There are lessons in this moment — lessons that are practical, moral,  and political. One is that restraint is a choice. It doesn’t just happen; it results from millions of individual decisions to act with discipline and dignity. Holding our collective nerve matters. When people expect violence and it doesn’t happen, that sets a precedent that can, slowly but surely, weave together the bonds that keep our country together.

It is tempting — easy, even — to focus exclusively on the fractures in our public life: the anger, the division, the fear that the next spark leads to a blaze. However, this day gave us a different story: people with strong convictions turned out, made themselves visible, spoke their minds, and left without tearing anything down. That story is not the absence of dissent; it is the presence of civic order.

Crucially, that peace was not achieved by one side alone. It depended equally on the restraint of Americans who disagreed with the protests —conservatives, libertarians, Trump supporters, people who may have felt mocked or provoked by the message of “No Kings.” They, too, chose calm over confrontation. They did not take the bait.

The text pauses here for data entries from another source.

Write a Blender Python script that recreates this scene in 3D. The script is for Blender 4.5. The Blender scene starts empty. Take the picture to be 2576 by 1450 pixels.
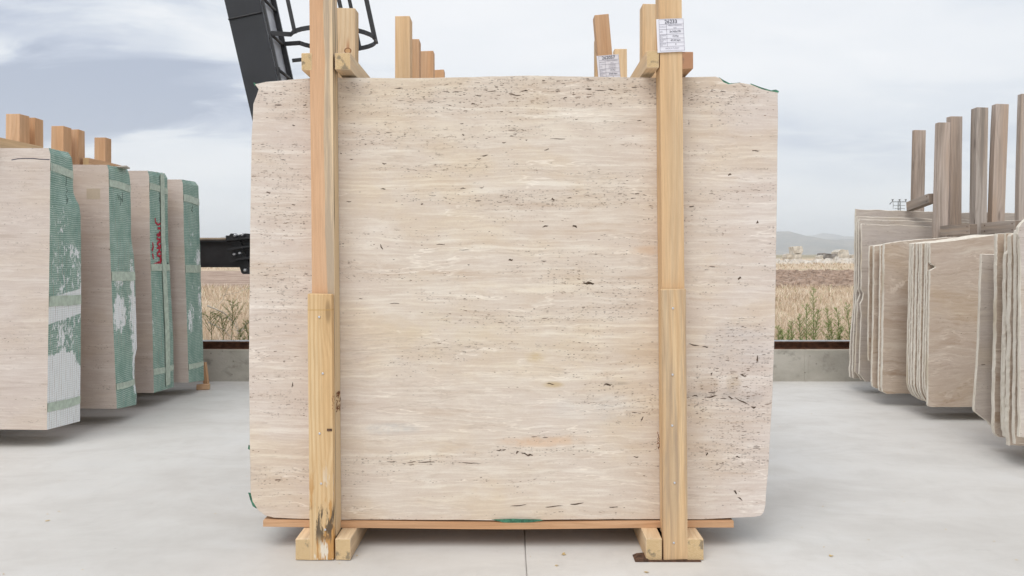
import bpy, bmesh, math, random
import numpy as np
from mathutils import Vector, Matrix, Euler, noise as mnoise

sc = bpy.context.scene
rnd = random.Random(11)
PI = math.pi

# ------------------------------------------------------------------ camera, world, sun, exposure
FPX, CX, HY, CAMH = 2016.0, 1288.0, 640.0, 1.10      # measured on the 2576 px wide view of the photograph
cam_d = bpy.data.cameras.new('camera')
cam = bpy.data.objects.new('camera', cam_d)
sc.collection.objects.link(cam)
cam.location = (0, 0, CAMH)
cam.rotation_euler = (math.radians(90), 0, 0)
cam_d.sensor_width = 36
cam_d.lens = 36 * FPX / 2576
cam_d.shift_y = -(725 - HY) / 2576
cam_d.clip_start = 0.05
cam_d.clip_end = 30000
sc.camera = cam

SUN_EL, SUN_AZ = math.radians(56), math.radians(-158)   # azimuth from +Y, clockwise seen from above
world = bpy.data.worlds.new('World')
sc.world = world
world.use_nodes = True
sun_d = bpy.data.lights.new('sun', 'SUN')
sun_d.energy = 1.6
sun_d.angle = math.radians(40)
sun_d.color = (1.0, 0.975, 0.94)
sun = bpy.data.objects.new('sun', sun_d)
sc.collection.objects.link(sun)
sdir = Vector((math.sin(SUN_AZ) * math.cos(SUN_EL), math.cos(SUN_AZ) * math.cos(SUN_EL), math.sin(SUN_EL)))
sun.rotation_euler = sdir.to_track_quat('Z', 'Y').to_euler()

sc.view_settings.view_transform = 'Standard'
sc.view_settings.look = 'None'
sc.view_settings.exposure = 0.34
sc.view_settings.gamma = 1.0
sc.view_settings.use_curve_mapping = False
sc.cycles.use_denoising = True
sc.cycles.max_bounces = 8
sc.cycles.volume_bounces = 4


def P(u, v, d):
    return Vector(((u - CX) * d / FPX, d, CAMH - (v - HY) * d / FPX))


# ------------------------------------------------------------------ node helper
class NT:
    def __init__(s, tree):
        s.t = tree
        s.n = tree.nodes
        s.l = tree.links

    def put(s, inp, val):
        if isinstance(val, bpy.types.NodeSocket):
            s.l.new(val, inp)
        elif val is not None:
            if isinstance(val, (tuple, list)) and len(val) == 3 and inp.type == 'RGBA':
                val = (*val, 1)
            inp.default_value = val

    def m(s, op, a, b=None, c=None, clamp=False):
        x = s.n.new('ShaderNodeMath')
        x.operation = op
        x.use_clamp = clamp
        s.put(x.inputs[0], a)
        if b is not None: s.put(x.inputs[1], b)
        if c is not None: s.put(x.inputs[2], c)
        return x.outputs[0]

    def vm(s, op, a, b=None):
        x = s.n.new('ShaderNodeVectorMath')
        x.operation = op
        s.put(x.inputs[0], a)
        if b is not None:
            s.put(x.inputs['Scale'] if op == 'SCALE' else x.inputs[1], b)
        return x.outputs['Value'] if op in ('LENGTH', 'DISTANCE', 'DOT_PRODUCT') else x.outputs[0]

    def noise(s, vec, scale=1.0, detail=3.0, rough=0.5, dist=0.0):
        x = s.n.new('ShaderNodeTexNoise')
        s.put(x.inputs['Vector'], vec)
        x.inputs['Scale'].default_value = scale
        x.inputs['Detail'].default_value = detail
        x.inputs['Roughness'].default_value = rough
        x.inputs['Distortion'].default_value = dist
        return x.outputs[0]

    def vor(s, vec, scale=1.0, feature='F1', out='Distance', rand=1.0):
        x = s.n.new('ShaderNodeTexVoronoi')
        x.feature = feature
        s.put(x.inputs['Vector'], vec)
        x.inputs['Scale'].default_value = scale
        x.inputs['Randomness'].default_value = rand
        return x.outputs[out]

    def ramp(s, fac, stops):
        x = s.n.new('ShaderNodeValToRGB')
        e = x.color_ramp.elements
        while len(e) < len(stops): e.new(0.5)
        for el, (p, c) in zip(e, stops):
            el.position = p
            el.color = (c, c, c, 1) if not isinstance(c, (tuple, list)) else (*c, 1)
        s.put(x.inputs[0], fac)
        return x.outputs[0]

    def ss(s, v, lo, hi, a=0.0, b=1.0):
        x = s.n.new('ShaderNodeMapRange')
        x.interpolation_type = 'SMOOTHSTEP'
        s.put(x.inputs[0], v)
        x.inputs[1].default_value = lo
        x.inputs[2].default_value = hi
        x.inputs[3].default_value = a
        x.inputs[4].default_value = b
        return x.outputs[0]

    def mix(s, fac, a, b, mode='MIX'):
        x = s.n.new('ShaderNodeMix')
        x.data_type = 'RGBA'
        x.blend_type = mode
        s.put(x.inputs[0], fac)
        s.put(x.inputs[6], a)
        s.put(x.inputs[7], b)
        return x.outputs[2]

    def sep(s, v):
        x = s.n.new('ShaderNodeSeparateXYZ')
        s.put(x.inputs[0], v)
        return x.outputs

    def comb(s, x_, y_, z_):
        x = s.n.new('ShaderNodeCombineXYZ')
        s.put(x.inputs[0], x_); s.put(x.inputs[1], y_); s.put(x.inputs[2], z_)
        return x.outputs[0]

    def co(s, kind='Object'):
        return s.n.new('ShaderNodeTexCoord').outputs[kind]

    def rndobj(s):
        return s.n.new('ShaderNodeObjectInfo').outputs['Random']

    def island(s):
        return s.n.new('ShaderNodeNewGeometry').outputs['Random Per Island']

    def bump(s, h, strength=0.3, dist=0.01, nrm=None):
        x = s.n.new('ShaderNodeBump')
        x.inputs['Strength'].default_value = strength
        x.inputs['Distance'].default_value = dist
        s.put(x.inputs['Height'], h)
        if nrm is not None: s.put(x.inputs['Normal'], nrm)
        return x.outputs[0]


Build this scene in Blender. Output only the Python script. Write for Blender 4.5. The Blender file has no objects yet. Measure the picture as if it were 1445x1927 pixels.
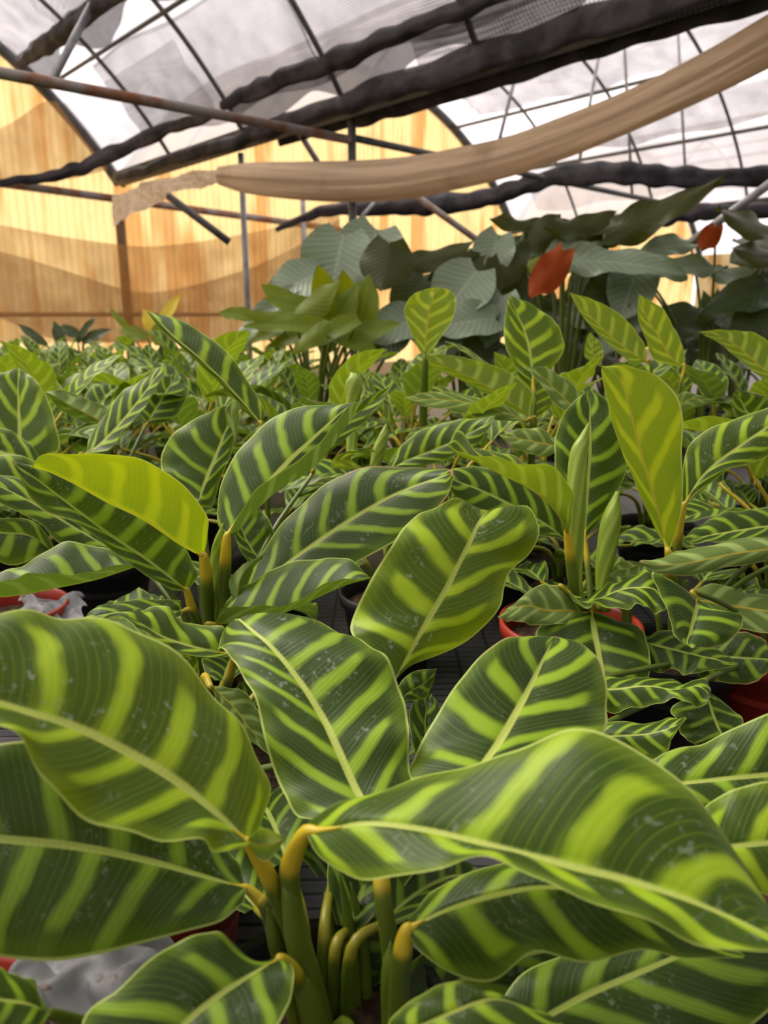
import bpy, math, random
from math import sin, cos, pi, radians, sqrt
from mathutils import Vector, Matrix
random.seed(7)
C = bpy.context.scene.collection
SC = bpy.context.scene

# ------------------------------------------------------------------ camera, world, sun, exposure
FPX = 1392.0
PITCH = radians(14.6)
CAM_H = 0.70
cam_d = bpy.data.cameras.new('camera')
cam_d.sensor_fit = 'VERTICAL'; cam_d.sensor_height = 36.0; cam_d.lens = 36.0 * FPX / 1927.0
cam_d.clip_start = 0.02; cam_d.clip_end = 200
cam_d.dof.use_dof = True; cam_d.dof.focus_distance = 0.92; cam_d.dof.aperture_fstop = 5.6
cam = bpy.data.objects.new('camera', cam_d); C.objects.link(cam)
cam.location = (0, 0, CAM_H); cam.rotation_euler = (pi / 2 - PITCH, 0, 0)
SC.camera = cam
SC.view_settings.view_transform = 'Standard'; SC.view_settings.look = 'None'
SC.view_settings.exposure = 0.76; SC.view_settings.gamma = 1.0
SC.view_settings.use_curve_mapping = False
cy = SC.cycles
cy.max_bounces = 7; cy.diffuse_bounces = 4; cy.glossy_bounces = 3; cy.transmission_bounces = 5
cy.transparent_max_bounces = 14; cy.caustics_reflective = False; cy.caustics_refractive = False
cy.sample_clamp_indirect = 6.0
cy.use_denoising = True

BA = radians(42.5)                                   # the house is turned against the view
VDIR = Vector((-sin(BA), cos(BA), 0)); UDIR = Vector((cos(BA), sin(BA), 0))
def B(u, v, z): return UDIR * u + VDIR * v + Vector((0, 0, CAM_H + z))
def ray(x, y):
    X = (x - 722.5) / FPX; Y = -(y - 963.5) / FPX
    return Vector((X, cos(PITCH) + Y * sin(PITCH), -sin(PITCH) + Y * cos(PITCH)))
def P(x, y, d): return Vector((0, 0, CAM_H)) + ray(x, y) * d
def PV(x, y, v):
    r = ray(x, y); return Vector((0, 0, CAM_H)) + r * (v / r.dot(VDIR))

world = bpy.data.worlds.new('sky'); SC.world = world; world.use_nodes = True
wn = world.node_tree; wn.nodes.clear()
wo = wn.nodes.new('ShaderNodeOutputWorld'); wb = wn.nodes.new('ShaderNodeBackground')
tc = wn.nodes.new('ShaderNodeTexCoord'); nz = wn.nodes.new('ShaderNodeTexNoise')
nz.inputs['Scale'].default_value = 2.2; nz.inputs['Detail'].default_value = 4
cr = wn.nodes.new('ShaderNodeValToRGB')
cr.color_ramp.elements[0].position = 0.3; cr.color_ramp.elements[0].color = (0.82, 0.77, 0.81, 1)
cr.color_ramp.elements[1].position = 0.7; cr.color_ramp.elements[1].color = (1.0, 0.965, 0.98, 1)
wn.links.new(tc.outputs['Generated'], nz.inputs['Vector']); wn.links.new(nz.outputs['Fac'], cr.inputs['Fac'])
wn.links.new(cr.outputs['Color'], wb.inputs['Color']); wb.inputs['Strength'].default_value = 1.0
wn.links.new(wb.outputs[0], wo.inputs[0])

sun_d = bpy.data.lights.new('sun', 'SUN'); sun_d.energy = 5.0; sun_d.angle = radians(28); sun_d.color = (1.0, 0.93, 0.78)
sun = bpy.data.objects.new('sun', sun_d); C.objects.link(sun)
sd = (VDIR * 0.62 + UDIR * -0.12 + Vector((0, 0, 0.85))).normalized()      # towards the sun
sun.rotation_euler = sd.to_track_quat('Z', 'Y').to_euler(); sun.location = sd * 20

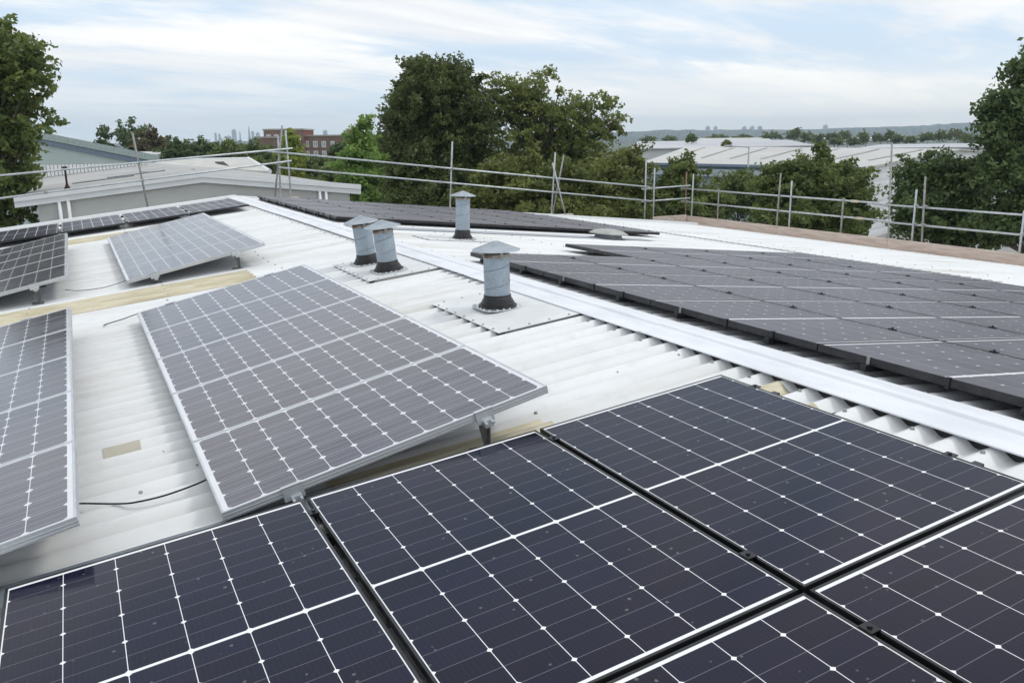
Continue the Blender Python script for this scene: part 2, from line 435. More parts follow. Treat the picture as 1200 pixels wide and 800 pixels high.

They did not strike back. That discipline and civic maturity deserve equal recognition. The absence of violence was a shared accomplishment, one that required decency and self-control from all corners of our political life.

If we can replicate this — if we can show that we know how to disagree without destroying — then we honor the memories of Charlie Kirk and Melissa Hortman not in words but in action. We demonstrate that their murders need not become the norm. We show that we do value human life and freedom above partisanship.

So here’s to more days like this. Days when a nation can voice its disagreements and still walk away intact. Because if we can show that we are together in the absence of violence, then we stand a better chance of keeping this country whole for many generations to come.